▶ **Written exercise**
Repeat the listing below word for word, stopping after the line that contains "tag(t, 'large dark".

▶ **Collected data**
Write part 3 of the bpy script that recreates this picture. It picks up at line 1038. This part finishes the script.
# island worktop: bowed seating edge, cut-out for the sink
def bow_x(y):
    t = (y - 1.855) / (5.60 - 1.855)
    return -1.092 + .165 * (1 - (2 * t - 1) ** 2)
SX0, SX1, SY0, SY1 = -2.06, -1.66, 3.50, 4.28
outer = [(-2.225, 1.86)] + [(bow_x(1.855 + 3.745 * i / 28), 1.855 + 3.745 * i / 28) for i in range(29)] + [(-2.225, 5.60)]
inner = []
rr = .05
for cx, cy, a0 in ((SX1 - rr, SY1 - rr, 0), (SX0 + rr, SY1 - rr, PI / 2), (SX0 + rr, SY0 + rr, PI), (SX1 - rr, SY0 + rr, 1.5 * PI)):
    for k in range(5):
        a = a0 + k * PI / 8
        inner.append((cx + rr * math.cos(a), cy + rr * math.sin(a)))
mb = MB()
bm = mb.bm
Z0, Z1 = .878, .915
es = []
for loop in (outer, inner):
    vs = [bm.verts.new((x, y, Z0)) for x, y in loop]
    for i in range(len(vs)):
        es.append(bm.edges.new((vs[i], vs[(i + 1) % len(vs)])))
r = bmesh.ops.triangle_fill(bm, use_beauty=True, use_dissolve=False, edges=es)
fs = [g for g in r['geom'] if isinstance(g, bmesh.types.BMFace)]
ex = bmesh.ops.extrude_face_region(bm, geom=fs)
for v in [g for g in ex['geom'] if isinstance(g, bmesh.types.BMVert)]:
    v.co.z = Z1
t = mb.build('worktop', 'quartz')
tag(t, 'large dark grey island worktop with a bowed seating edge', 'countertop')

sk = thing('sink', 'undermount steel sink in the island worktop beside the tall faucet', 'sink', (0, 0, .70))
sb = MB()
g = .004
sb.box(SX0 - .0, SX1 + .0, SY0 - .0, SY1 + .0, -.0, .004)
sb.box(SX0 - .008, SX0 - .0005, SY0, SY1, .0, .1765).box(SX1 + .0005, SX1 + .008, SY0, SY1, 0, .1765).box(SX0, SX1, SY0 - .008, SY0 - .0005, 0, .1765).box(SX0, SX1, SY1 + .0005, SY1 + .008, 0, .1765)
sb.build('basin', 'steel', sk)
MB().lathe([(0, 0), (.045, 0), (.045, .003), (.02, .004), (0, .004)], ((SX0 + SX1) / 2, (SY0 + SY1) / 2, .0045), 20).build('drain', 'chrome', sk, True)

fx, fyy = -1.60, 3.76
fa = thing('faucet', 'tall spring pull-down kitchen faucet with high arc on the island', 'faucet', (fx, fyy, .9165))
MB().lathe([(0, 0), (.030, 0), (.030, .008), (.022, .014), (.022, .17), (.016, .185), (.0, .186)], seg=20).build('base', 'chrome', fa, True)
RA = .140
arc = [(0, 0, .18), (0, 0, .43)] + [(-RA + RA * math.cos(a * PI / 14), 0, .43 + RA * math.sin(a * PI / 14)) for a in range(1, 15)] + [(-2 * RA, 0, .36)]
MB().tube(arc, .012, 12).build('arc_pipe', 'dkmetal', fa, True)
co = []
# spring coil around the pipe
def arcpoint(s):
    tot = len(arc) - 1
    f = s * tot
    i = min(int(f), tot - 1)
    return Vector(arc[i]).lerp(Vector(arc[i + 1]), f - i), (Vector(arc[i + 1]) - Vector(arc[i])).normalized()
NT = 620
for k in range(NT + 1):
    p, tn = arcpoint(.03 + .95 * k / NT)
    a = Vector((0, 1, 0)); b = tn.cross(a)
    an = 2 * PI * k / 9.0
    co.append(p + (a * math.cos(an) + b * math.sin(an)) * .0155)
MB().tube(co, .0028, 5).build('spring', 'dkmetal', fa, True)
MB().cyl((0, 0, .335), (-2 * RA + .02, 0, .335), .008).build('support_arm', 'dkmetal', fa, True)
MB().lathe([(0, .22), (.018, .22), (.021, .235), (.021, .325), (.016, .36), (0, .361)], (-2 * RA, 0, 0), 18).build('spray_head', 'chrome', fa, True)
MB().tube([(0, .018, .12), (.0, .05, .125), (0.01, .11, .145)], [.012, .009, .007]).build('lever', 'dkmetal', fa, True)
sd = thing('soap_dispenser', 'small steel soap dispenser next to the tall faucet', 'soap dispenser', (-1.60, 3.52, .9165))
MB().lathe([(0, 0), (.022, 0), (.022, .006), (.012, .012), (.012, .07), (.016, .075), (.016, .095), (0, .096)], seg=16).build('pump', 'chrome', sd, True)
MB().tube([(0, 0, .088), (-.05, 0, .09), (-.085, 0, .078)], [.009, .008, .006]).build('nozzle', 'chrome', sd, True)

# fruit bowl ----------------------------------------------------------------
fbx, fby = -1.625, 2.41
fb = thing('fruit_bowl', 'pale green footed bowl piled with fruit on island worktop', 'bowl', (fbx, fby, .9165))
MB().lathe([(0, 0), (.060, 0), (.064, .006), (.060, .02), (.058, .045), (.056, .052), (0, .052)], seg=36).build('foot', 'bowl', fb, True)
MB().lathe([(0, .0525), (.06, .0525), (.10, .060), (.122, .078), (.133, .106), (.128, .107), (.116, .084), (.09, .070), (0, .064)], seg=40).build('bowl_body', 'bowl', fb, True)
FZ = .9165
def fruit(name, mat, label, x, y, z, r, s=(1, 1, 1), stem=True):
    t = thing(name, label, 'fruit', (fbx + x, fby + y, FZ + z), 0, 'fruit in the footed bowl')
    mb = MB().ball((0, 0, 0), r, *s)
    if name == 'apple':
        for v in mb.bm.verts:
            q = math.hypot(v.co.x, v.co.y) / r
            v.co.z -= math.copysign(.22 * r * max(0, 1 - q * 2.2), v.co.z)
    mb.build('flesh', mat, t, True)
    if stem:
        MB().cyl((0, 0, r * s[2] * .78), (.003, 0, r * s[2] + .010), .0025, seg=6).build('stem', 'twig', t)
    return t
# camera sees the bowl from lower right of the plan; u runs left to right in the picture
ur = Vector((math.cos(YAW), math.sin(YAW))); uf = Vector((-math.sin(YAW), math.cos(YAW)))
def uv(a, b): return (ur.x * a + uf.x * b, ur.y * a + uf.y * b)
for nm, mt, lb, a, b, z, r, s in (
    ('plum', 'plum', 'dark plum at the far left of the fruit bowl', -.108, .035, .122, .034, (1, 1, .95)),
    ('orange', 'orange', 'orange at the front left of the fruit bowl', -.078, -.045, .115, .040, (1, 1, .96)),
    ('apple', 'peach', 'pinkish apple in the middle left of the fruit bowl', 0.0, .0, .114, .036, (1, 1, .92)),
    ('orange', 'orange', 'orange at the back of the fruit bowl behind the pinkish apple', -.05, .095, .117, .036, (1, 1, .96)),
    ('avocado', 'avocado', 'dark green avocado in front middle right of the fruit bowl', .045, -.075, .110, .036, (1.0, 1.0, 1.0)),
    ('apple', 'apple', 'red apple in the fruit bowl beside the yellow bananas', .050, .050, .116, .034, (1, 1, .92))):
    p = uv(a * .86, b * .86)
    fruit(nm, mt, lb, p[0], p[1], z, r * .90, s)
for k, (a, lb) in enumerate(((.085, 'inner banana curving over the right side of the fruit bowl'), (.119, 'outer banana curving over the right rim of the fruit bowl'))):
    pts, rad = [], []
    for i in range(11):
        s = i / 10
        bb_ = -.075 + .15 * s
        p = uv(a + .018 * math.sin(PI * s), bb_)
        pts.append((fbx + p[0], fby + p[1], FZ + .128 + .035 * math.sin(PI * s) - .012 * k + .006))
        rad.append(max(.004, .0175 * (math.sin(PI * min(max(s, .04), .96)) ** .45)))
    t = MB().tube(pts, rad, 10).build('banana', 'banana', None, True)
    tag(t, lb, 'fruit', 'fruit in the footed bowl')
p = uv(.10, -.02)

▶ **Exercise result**
Write part 3 of the bpy script that recreates this picture. It picks up at line 1038. This part finishes the script.
# island worktop: bowed seating edge, cut-out for the sink
def bow_x(y):
    t = (y - 1.855) / (5.60 - 1.855)
    return -1.092 + .165 * (1 - (2 * t - 1) ** 2)
SX0, SX1, SY0, SY1 = -2.06, -1.66, 3.50, 4.28
outer = [(-2.225, 1.86)] + [(bow_x(1.855 + 3.745 * i / 28), 1.855 + 3.745 * i / 28) for i in range(29)] + [(-2.225, 5.60)]
inner = []
rr = .05
for cx, cy, a0 in ((SX1 - rr, SY1 - rr, 0), (SX0 + rr, SY1 - rr, PI / 2), (SX0 + rr, SY0 + rr, PI), (SX1 - rr, SY0 + rr, 1.5 * PI)):
    for k in range(5):
        a = a0 + k * PI / 8
        inner.append((cx + rr * math.cos(a), cy + rr * math.sin(a)))
mb = MB()
bm = mb.bm
Z0, Z1 = .878, .915
es = []
for loop in (outer, inner):
    vs = [bm.verts.new((x, y, Z0)) for x, y in loop]
    for i in range(len(vs)):
        es.append(bm.edges.new((vs[i], vs[(i + 1) % len(vs)])))
r = bmesh.ops.triangle_fill(bm, use_beauty=True, use_dissolve=False, edges=es)
fs = [g for g in r['geom'] if isinstance(g, bmesh.types.BMFace)]
ex = bmesh.ops.extrude_face_region(bm, geom=fs)
for v in [g for g in ex['geom'] if isinstance(g, bmesh.types.BMVert)]:
    v.co.z = Z1
t = mb.build('worktop', 'quartz')
tag(t, 'large dark grey island worktop with a bowed seating edge', 'countertop')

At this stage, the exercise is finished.